QUARK?


© Dan Caines

Only recently I had a self-confessed "hip" guy come up to me and say "What up? Some guy just told me about this game, Quark. Apparently it's hot. What's it about?". He must have been 18, one of the clubbing, smoking party-going definitely non-computer oriented part of our society. He is exactly the audience games developers are trying to reach, as they come to the ceiling of their conventional markets. If you are reading this, you are probably either totally lost trying to navigate around this "hip" new thing called the internet, or one of the traditional "market drivers". These (you) are the people who among the first couple of generations really to get into computers and more specifically gaming. Not meaning to be rude here, but apparently you are old news. To quote a "Games Industry Executive" talking under alias to a popular English magazine, "We believe that our existing customers will carry on buying as long as we produce quality products. It is the new sectors, like the twenty-year-old non-early-adopters who will be the growth drivers in quarters to come".

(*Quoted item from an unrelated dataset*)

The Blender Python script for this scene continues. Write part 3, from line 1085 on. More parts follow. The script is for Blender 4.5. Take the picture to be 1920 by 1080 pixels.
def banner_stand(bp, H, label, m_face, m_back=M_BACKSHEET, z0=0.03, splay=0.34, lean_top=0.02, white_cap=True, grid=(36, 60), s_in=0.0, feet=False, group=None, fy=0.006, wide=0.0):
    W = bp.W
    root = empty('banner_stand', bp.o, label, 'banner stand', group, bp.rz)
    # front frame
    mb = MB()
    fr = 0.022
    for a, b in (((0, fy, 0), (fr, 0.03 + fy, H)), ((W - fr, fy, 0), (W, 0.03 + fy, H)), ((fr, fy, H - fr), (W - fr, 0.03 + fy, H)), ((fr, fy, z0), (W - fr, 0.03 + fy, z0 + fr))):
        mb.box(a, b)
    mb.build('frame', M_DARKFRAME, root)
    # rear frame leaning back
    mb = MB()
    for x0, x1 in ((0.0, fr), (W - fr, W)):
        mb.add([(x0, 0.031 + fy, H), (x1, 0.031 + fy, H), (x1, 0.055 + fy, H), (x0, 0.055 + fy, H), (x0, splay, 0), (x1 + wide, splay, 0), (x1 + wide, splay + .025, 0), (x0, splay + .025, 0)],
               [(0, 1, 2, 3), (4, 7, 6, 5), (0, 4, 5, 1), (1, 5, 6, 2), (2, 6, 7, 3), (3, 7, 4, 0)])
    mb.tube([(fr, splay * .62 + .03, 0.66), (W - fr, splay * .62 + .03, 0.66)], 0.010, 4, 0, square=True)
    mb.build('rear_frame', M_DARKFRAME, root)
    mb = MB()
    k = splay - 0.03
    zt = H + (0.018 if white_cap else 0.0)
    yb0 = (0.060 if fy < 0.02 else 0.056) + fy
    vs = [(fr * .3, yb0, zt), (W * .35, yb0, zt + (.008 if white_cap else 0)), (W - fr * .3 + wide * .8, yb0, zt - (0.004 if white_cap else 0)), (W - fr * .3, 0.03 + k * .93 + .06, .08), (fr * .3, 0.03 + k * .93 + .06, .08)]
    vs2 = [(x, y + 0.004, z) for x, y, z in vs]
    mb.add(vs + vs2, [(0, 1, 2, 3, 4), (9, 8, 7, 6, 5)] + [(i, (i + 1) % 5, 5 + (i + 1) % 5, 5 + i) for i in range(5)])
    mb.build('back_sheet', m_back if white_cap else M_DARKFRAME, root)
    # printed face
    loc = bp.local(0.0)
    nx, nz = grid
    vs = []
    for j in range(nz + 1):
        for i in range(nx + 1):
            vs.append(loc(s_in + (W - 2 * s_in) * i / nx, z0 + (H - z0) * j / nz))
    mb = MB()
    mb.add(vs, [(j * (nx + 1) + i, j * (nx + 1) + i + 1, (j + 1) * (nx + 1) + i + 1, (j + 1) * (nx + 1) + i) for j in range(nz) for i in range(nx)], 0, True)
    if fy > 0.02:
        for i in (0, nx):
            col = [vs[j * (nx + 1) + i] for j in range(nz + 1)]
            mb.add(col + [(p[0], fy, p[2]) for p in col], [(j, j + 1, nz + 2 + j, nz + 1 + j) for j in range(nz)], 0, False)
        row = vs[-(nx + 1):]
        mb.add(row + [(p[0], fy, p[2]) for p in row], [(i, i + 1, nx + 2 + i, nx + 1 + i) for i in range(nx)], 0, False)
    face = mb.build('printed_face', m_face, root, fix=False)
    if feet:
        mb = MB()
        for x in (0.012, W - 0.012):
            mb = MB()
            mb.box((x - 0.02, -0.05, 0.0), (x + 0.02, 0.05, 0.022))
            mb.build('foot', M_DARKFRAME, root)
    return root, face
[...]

Is this an arrogant assumption by a cocky, money-hungry corporate "markets guru", or a true enough prediction. Let me pose a question to all you "market drivers" (excuses to any new adopters who have strayed onto this page, but I will deal with you in a minute). Would you stop buying games just because a rude yes-man stopped aiming at you? Probably not, unless you are on a moral crusade. But before you take this man down, just stop and think. The Playstation. This was the first device apart from the Game Boy to bring fashion to the gaming world. It is only a matter of time before the "CKPlay" special edition. They tried to tap into club and popular culture, producing purely sector-oriented products like Music. These were not always great games, and sometimes not even profitable, but they were the hook. People bought a Playstation to get hold of the latest fashionable thing to do. They then had a one-trick console, and had to buy more software to justify what initially at least was quite a substantial investment. That was profitable. Bedroom Sasha's and Kid Rock wannabes started becoming Drivers, Crash Bandicoots and Parappa the Rappa's. The latest of this ilk is the admittedly very slick WipeOut 3, which boasts "great graphics, huge clubland tunes mixed by DJ Sasha, and Designers Republic graphics".